Ele também compartilhou como essas leituras impactaram profundamente sua visão sobre questões raciais e sociais. “Esses livros ajudam a desmistificar a visão romancista e idealizada das literaturas brasileiras, uma visão muitas vezes imposta pelo ensino regular, que enfatiza ‘a vida perfeita cheia de imperfeições da menina apaixonada e seu mancebo’, enquanto invisibiliza personagens fundamentais como a doméstica ou o vaqueiro, figuras que, na realidade, eram escravizadas”, destaca o discente.

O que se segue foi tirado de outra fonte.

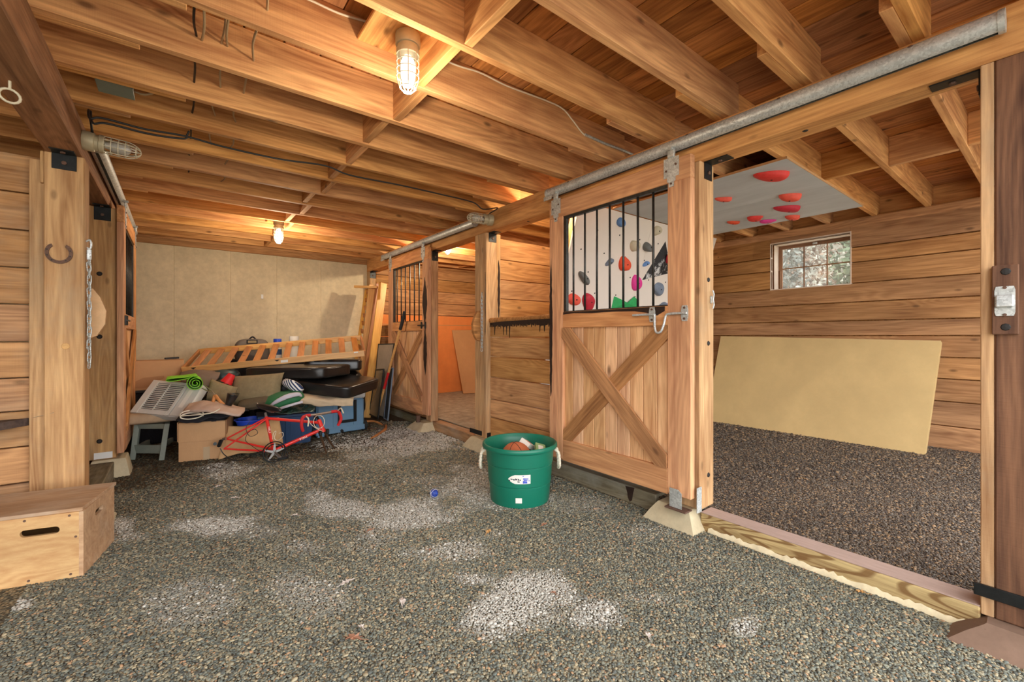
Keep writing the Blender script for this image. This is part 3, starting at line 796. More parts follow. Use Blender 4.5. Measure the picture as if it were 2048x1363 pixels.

Emerson Silva compartilhou como o projeto contribuiu significativamente para sua formação acadêmica e pessoal, promovendo uma visão crítica sobre a história do Brasil. Segundo ele, o projeto o ajudou a desenvolver uma compreensão mais profunda e não apenas analítica dos eventos históricos, principalmente no que diz respeito à maneira como os acontecimentos passados moldaram as estruturas sociais do país. “Eu percebo agora que, devido ao preconceito e à indiferença do passado, o racismo foi criado e se estruturou de uma maneira descomunal, e esse racismo persiste até hoje, de forma estrutural”, afirmou Emerson. Ele destacou que a reflexão proporcionada pelo projeto revelou como as marcas do racismo ainda influenciam a sociedade brasileira contemporânea e como esse problema continuará a afetar o país por muito tempo, devido à acomodação de uma parcela da população.